:: INFORMATION SUPPLIED ::

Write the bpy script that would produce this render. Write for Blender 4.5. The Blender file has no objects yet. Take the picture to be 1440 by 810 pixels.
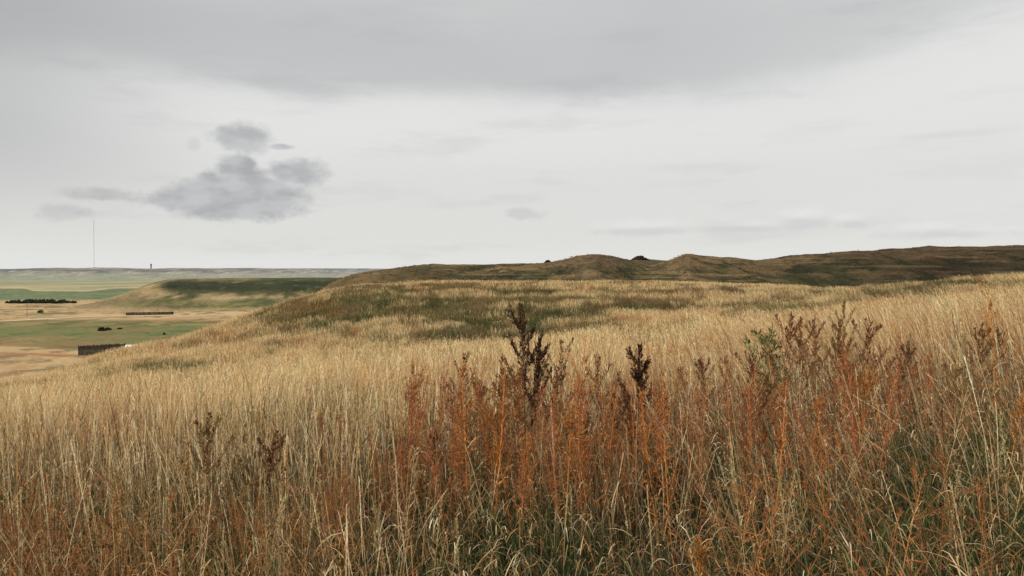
import bpy, math
import numpy as np
from math import radians, pi

C = bpy.context.scene.collection
F = 1120.0      # focal length of a 28 mm lens for a 1440 px wide frame
EYE = 1.6
HZ = 385.0
rng = np.random.default_rng(7)

# ------------------------------------------------------------------ noise
def _hash(ix, iy, seed):
    ix = ix.astype(np.int64); iy = iy.astype(np.int64)
    h = (ix * 374761393 + iy * 668265263 + seed * 974634777) & 0x7fffffff
    h = ((h ^ (h >> 13)) * 1274126177) & 0x7fffffff
    return ((h ^ (h >> 16)) & 0xffff) / 65535.0

def vnoise(x, y, seed=0):
    x = np.asarray(x, float); y = np.asarray(y, float)
    xi = np.floor(x); yi = np.floor(y); fx = x - xi; fy = y - yi
    fx = fx * fx * (3 - 2 * fx); fy = fy * fy * (3 - 2 * fy)
    a = _hash(xi, yi, seed); b = _hash(xi + 1, yi, seed)
    c = _hash(xi, yi + 1, seed); d = _hash(xi + 1, yi + 1, seed)
    return (a * (1 - fx) + b * fx) * (1 - fy) + (c * (1 - fx) + d * fx) * fy

def fbm(x, y, seed=0, octv=4, gain=0.5):
    s = 0; a = 1; t = 0
    for i in range(octv):
        s = s + a * vnoise(x * 2 ** i + 17.3 * i, y * 2 ** i - 9.1 * i, seed + i); t += a; a *= gain
    return s / t

def sstep(a, b, x):
    t = np.clip((x - a) / (b - a), 0, 1)
    return t * t * (3 - 2 * t)

def lin(c):
    return np.asarray(c, float)

# ------------------------------------------------------------------ terrain heights
# height above the photographer's feet, per bearing (column) and distance
KY = [0.5, 2, 5, 9, 14, 22, 35, 45, 55, 65, 75, 85, 95, 110, 130, 155, 180, 250, 400, 12000]
def col(pts):
    ys = np.array([p[0] for p in pts], float); zs = np.array([p[1] for p in pts], float)
    return lambda Y: np.interp(np.log(Y), np.log(ys), zs)
V = -25.0
COLS = {
 0:   [(.5,0),(2,0),(5,-.25),(9,-.7),(14,-1.35),(22,-2.35),(35,-3.7),(45,-4.9),(58,-7.5),(75,-12),(95,-16),(130,-22),(180,V),(12000,V)],
 150: [(.5,0),(2,0),(5,-.2),(9,-.6),(14,-1.2),(22,-2.15),(35,-3.1),(50,-3.85),(62,-4.45),(75,-7.5),(95,-13),(130,-20),(180,V),(12000,V)],
 300: [(.5,0),(2,0),(5,-.15),(9,-.55),(14,-1.0),(22,-1.8),(35,-2.5),(55,-3.05),(75,-3.4),(90,-5.5),(110,-9),(140,-16),(180,-22),(240,V),(12000,V)],
 370: [(.5,0),(2,0),(5,-.12),(9,-.5),(14,-.9),(22,-1.6),(35,-2.2),(55,-2.3),(75,-2.1),(90,-2.4),(110,-5),(130,-10),(180,-20),(240,V),(12000,V)],
 480: [(.5,0),(2,0),(5,-.1),(9,-.4),(14,-.8),(22,-1.4),(35,-1.9),(55,-1.35),(75,-.25),(95,.0),(110,-.3),(130,-2),(180,-10),(260,-22),(400,V),(12000,V)],
 600: [(.5,0),(2,0),(5,-.1),(9,-.35),(14,-.65),(22,-1.2),(35,-1.6),(55,-1.2),(75,-.45),(95,.2),(115,.25),(150,-1),(180,-4),(260,-15),(400,V),(12000,V)],
 750: [(.5,0),(2,0),(5,-.05),(9,-.25),(14,-.5),(22,-1.0),(32,-1.35),(42,-1.4),(55,-1.1),(75,-.4),(95,.15),(115,.25),(150,-1),(180,-4),(260,-12),(400,V),(12000,V)],
 950: [(.5,0),(2,0),(5,0),(9,-.15),(14,-.35),(22,-.7),(40,-.75),(55,-.55),(75,-.15),(95,.15),(115,.2),(150,-1),(180,-4),(260,-12),(400,V),(12000,V)],
 1120:[(.5,0),(2,0),(5,.05),(9,0),(14,-.15),(22,-.45),(40,-.4),(55,-.2),(75,.0),(95,.0),(115,-.6),(150,-2),(180,-4),(260,-12),(400,V),(12000,V)],
 1200:[(.5,0),(2,0),(5,.1),(9,.05),(14,0),(22,-.15),(35,0),(50,.4),(62,.4),(80,-.5),(115,-1.6),(150,-2.5),(180,-4),(260,-12),(400,V),(12000,V)],
 1440:[(.5,0),(2,0),(5,.2),(9,.25),(14,.3),(22,.4),(35,.6),(50,1.05),(62,1.2),(80,.4),(115,-1.6),(150,-2.5),(180,-4),(260,-12),(400,V),(12000,V)],
}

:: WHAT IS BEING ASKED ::
Every line from the top of the material above through the line with "return ((h ^" should be duplicated exactly, please; leave out the pictures.

:: WRITTEN RESPONSE ::
Write the bpy script that would produce this render. Write for Blender 4.5. The Blender file has no objects yet. Take the picture to be 1440 by 810 pixels.
import bpy, math
import numpy as np
from math import radians, pi

C = bpy.context.scene.collection
F = 1120.0      # focal length of a 28 mm lens for a 1440 px wide frame
EYE = 1.6
HZ = 385.0
rng = np.random.default_rng(7)

# ------------------------------------------------------------------ noise
def _hash(ix, iy, seed):
    ix = ix.astype(np.int64); iy = iy.astype(np.int64)
    h = (ix * 374761393 + iy * 668265263 + seed * 974634777) & 0x7fffffff
    h = ((h ^ (h >> 13)) * 1274126177) & 0x7fffffff
    return ((h ^ (h >> 16)) & 0xffff) / 65535.0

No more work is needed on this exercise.